Schools in Grand Island and Hastings have already made significant changes.
"We changed all our grain products to whole grain," Grand Island Public Schools Director of Nutrition Services Kris Spellman says.
"We offer a fresh fruit and vegetable bar every single day, it's unlimited to students," Hastings Public School District Director of Finance and Operations Jeff Schneider says.
Over the next few years, federal regulations will make those types of changes permanent across the country.
"By 2013-2014, every product you serve, whether it's rice or pasta or bread or anything like that, needs to be a whole grain," Spellman says. "So we're about half way there already."
And so far, feedback has been positive in both districts.
"The key is that we're providing our students with variety. In the past we basically said here's a tray and this is what there is today," Schneider says. "Now the kids have choices and we're teaching the kids to make healthy choices."
But Registered Dietitian Pat McCoy says having those healthy options at school doesn't necessarily translate at home.
"The schools are doing an excellent job, with the changes that are going on, the new regulations that are going to be put into place.

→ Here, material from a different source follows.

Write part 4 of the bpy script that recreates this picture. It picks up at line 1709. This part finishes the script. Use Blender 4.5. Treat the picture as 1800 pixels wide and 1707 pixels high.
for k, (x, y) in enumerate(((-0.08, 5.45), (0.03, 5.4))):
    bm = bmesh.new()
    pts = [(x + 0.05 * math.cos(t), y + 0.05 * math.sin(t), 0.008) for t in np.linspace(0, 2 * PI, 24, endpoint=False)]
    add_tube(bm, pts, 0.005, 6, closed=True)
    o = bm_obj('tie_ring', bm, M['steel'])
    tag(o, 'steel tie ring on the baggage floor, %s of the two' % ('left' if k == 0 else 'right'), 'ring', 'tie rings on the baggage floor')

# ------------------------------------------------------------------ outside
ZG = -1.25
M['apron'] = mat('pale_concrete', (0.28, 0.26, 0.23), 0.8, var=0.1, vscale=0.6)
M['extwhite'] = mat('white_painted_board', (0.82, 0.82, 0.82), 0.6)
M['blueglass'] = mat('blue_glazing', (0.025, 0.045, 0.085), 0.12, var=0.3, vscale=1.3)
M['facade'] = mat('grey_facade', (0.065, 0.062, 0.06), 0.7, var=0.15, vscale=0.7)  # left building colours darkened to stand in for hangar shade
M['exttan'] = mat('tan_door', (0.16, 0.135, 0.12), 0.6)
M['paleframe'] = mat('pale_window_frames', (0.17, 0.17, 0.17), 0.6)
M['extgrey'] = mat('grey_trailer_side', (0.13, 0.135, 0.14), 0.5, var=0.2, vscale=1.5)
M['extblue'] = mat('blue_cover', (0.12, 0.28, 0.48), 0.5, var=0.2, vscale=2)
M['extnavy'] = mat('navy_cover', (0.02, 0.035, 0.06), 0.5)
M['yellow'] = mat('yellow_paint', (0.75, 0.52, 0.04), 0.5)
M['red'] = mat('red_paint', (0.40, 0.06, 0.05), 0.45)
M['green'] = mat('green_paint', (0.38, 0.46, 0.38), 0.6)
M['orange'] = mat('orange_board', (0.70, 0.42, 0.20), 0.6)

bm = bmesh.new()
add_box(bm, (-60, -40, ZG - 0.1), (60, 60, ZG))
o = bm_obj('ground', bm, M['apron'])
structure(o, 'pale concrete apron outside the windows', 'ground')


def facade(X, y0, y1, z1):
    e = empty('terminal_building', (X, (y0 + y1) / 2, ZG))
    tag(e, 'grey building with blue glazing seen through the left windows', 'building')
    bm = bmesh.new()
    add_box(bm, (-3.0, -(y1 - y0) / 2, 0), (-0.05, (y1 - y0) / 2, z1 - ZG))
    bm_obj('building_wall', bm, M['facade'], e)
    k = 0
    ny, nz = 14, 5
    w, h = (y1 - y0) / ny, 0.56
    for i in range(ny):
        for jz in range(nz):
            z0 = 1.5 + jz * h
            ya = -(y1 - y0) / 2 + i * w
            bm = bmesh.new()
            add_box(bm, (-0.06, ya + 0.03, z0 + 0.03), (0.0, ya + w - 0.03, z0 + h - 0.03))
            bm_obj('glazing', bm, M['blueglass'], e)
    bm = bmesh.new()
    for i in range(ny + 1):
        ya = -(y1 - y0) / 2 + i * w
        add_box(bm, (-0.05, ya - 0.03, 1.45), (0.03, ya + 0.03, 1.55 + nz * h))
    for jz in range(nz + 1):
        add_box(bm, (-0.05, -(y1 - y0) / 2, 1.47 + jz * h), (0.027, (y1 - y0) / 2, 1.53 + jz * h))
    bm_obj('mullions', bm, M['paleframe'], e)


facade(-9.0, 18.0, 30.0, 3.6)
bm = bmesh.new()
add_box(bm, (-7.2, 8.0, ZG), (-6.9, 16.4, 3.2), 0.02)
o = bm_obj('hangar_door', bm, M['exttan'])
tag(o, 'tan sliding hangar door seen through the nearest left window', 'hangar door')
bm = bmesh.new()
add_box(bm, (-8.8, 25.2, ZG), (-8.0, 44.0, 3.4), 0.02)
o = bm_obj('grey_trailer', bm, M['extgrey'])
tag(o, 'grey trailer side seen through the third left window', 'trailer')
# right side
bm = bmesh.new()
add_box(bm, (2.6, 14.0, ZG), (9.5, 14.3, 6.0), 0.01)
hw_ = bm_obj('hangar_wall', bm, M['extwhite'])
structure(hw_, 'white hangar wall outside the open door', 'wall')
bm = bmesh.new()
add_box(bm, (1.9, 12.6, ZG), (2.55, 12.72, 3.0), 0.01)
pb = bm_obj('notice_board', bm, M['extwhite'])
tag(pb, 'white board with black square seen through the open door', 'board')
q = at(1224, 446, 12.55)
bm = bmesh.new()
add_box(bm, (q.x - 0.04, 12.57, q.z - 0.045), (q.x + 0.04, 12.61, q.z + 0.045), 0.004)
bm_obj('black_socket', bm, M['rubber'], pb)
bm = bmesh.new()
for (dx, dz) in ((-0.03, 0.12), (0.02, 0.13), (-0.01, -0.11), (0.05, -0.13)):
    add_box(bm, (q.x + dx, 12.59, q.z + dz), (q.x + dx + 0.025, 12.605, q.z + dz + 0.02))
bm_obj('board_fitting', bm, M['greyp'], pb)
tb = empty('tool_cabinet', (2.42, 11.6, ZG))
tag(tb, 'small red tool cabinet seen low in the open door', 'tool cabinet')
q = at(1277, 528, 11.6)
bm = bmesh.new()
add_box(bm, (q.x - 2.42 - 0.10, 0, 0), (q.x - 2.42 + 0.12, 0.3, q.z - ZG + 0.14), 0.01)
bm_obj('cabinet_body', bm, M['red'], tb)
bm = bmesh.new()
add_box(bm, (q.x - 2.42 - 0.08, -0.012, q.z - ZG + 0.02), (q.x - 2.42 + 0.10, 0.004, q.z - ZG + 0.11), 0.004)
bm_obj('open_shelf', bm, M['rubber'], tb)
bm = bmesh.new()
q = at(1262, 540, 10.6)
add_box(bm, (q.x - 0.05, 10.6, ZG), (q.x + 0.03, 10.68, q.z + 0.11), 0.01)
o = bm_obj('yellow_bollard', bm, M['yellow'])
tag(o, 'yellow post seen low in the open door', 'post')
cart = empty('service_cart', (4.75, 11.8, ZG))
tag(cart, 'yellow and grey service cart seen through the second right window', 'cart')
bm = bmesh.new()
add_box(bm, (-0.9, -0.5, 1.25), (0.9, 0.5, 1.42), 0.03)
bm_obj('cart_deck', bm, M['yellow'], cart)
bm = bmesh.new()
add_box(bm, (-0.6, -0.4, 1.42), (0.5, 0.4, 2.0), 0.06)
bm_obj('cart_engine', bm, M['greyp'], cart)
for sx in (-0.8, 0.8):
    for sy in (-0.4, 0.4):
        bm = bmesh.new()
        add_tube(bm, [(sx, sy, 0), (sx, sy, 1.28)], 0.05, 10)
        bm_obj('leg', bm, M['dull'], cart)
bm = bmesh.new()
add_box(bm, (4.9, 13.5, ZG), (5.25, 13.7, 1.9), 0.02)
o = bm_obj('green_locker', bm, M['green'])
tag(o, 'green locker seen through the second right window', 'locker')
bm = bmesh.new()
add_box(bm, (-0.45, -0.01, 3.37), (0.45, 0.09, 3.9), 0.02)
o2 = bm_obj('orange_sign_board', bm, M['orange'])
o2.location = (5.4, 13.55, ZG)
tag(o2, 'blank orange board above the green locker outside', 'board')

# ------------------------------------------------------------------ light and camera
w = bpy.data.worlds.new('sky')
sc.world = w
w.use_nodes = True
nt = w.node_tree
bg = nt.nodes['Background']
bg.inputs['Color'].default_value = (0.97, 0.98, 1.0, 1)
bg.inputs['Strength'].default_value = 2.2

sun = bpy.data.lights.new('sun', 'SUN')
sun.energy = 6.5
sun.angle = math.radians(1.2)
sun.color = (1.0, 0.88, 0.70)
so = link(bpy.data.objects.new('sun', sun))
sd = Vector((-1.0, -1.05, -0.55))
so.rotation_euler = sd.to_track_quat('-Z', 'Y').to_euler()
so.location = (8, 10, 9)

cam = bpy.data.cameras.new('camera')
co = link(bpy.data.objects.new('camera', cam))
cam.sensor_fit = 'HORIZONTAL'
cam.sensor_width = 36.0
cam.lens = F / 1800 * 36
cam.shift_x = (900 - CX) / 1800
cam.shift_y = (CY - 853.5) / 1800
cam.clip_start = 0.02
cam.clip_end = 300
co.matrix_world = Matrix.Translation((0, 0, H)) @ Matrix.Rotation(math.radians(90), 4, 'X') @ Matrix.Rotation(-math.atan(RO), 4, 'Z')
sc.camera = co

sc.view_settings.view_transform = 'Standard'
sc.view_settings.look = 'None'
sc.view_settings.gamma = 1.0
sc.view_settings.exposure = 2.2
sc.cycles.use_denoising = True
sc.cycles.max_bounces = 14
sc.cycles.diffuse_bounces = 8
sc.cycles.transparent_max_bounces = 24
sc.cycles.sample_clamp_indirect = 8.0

But it's not the school's responsibility, it's the parent," McCoy says.
She says parents' attitudes toward food and presentation of it have a lifelong impact on kids' eating habits.
"You show me a picky eater in a child and I guarantee that one or both parents are picky eaters as well," McCoy says. "If you're putting food down in front of the child and right away the parent or the care giver is saying, 'No, I don't want to eat that,' then right away we've set the stage that neither is the child."
She says without changes at home, school and government efforts can only reach so far.
"The best thing a parent can do is to develop sound, positive, eating habits in their children at an early age," McCoy says.